Right now there is no adequate definition of this role, however; the job title itself may also vary considerably. What characterises this job profile, then? What are their technological, economic, organisational, and political imperatives? What are their tasks and functions? What is their self-perception? To what extent has their role been institutionalised and professionalised yet?

The present study engaged in interviews with nine such social media editors at German TV stations ARD, ZDF, RTL, and ntv; this covers the majority of these staff at these major broadcasters. These work in very different organisational contexts: the ARD has a content centre for all editorial sections, while the ZDF has small specialist teams across its different sections, which generates different workload implications for staff working within these sections. There is also increasing overall time pressure, due to the real-time nature of social media content circulation.
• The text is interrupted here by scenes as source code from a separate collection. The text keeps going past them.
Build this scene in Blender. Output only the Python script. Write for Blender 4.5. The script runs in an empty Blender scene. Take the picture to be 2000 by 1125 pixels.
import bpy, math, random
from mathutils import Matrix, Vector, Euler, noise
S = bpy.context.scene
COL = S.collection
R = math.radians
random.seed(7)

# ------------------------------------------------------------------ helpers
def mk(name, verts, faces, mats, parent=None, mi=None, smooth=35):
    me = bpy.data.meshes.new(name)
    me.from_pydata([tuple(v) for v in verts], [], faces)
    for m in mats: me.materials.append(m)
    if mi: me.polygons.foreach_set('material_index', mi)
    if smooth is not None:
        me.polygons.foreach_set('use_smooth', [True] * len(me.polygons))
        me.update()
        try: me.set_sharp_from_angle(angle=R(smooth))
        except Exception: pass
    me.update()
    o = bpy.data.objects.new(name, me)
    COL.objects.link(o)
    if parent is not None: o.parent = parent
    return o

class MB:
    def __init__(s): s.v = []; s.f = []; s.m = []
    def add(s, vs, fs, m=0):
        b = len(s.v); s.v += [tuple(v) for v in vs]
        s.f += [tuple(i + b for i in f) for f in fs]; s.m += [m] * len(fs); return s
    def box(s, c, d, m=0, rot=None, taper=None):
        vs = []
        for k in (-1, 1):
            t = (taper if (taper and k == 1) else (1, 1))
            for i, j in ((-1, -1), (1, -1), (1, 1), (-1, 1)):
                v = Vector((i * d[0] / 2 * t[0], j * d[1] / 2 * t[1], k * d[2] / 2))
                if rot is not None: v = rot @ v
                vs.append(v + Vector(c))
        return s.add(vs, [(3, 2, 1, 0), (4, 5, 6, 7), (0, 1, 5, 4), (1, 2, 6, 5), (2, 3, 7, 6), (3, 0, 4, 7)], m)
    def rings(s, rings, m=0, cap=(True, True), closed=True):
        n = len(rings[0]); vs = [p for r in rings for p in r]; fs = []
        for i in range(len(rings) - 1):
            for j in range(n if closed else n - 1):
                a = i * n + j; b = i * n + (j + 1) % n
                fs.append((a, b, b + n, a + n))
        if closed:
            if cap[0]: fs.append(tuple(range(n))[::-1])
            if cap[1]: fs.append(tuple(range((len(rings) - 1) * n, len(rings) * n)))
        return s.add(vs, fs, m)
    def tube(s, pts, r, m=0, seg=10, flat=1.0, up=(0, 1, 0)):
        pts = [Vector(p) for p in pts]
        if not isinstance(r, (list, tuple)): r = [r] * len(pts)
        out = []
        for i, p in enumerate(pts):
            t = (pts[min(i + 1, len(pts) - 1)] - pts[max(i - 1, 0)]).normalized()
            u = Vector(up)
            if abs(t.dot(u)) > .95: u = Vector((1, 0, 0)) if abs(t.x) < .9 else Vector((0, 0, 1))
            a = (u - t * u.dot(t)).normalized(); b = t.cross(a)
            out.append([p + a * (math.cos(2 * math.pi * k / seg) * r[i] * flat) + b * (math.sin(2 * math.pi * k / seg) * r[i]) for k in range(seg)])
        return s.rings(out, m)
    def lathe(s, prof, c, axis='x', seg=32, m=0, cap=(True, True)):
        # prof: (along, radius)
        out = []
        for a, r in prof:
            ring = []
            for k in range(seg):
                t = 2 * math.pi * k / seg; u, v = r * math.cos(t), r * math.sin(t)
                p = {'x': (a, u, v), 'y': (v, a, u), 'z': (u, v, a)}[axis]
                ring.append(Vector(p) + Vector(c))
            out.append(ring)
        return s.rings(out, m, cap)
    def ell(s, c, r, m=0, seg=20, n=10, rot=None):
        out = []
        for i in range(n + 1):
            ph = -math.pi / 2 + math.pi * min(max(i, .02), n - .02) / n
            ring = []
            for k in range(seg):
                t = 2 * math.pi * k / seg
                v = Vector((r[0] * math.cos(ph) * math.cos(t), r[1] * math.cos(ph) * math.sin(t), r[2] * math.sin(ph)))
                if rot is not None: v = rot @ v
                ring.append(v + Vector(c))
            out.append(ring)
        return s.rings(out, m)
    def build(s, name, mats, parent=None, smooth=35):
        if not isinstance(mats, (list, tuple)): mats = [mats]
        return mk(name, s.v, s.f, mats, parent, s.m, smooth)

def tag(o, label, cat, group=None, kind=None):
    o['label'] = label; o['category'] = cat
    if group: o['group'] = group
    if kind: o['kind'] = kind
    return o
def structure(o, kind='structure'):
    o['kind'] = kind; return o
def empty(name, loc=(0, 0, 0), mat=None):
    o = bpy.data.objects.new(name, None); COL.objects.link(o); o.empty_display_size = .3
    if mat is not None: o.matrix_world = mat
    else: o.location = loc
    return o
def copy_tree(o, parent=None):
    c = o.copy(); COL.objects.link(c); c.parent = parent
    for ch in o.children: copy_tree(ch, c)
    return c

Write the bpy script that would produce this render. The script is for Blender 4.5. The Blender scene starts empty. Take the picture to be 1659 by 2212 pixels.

The main tasks of these staff, then, are content research and authentication; it is comparatively easy to find the content, but authenticating it is considerably more difficult. Additionally, editors may also need to maintain social media channels and engage with their audiences, not least also to source additional content relating to current news stories. The editors also especially use Twitter to research and present networking topics (it's not quite clear what the presenters mean by this).

Social media editors perceive their role to be the fast and objective delivery of precise information, but also to highlight the background of topics and explain the motivations of different sources; this is also done with the intention to offer the audience a certain additional value beyond the TV broadcasts themselves.

This role has not yet been fully established as an independent work practice, then. The education and qualifications of these staff are similar to those of conventional journalists, but they do also need a much higher affinity to digital and social media, including strong communication skills in these channels. Professionalisation is increasing, however, and this has a positive impact on the journalistic quality of their work; at the ARD the work processes of social media editors are now highly standardised already, for instance.

These developments now need to be compared with similar dynamics in other journalistic organisations, in Germany and elsewhere. International quality standards for staff acting in these roles should also be developed.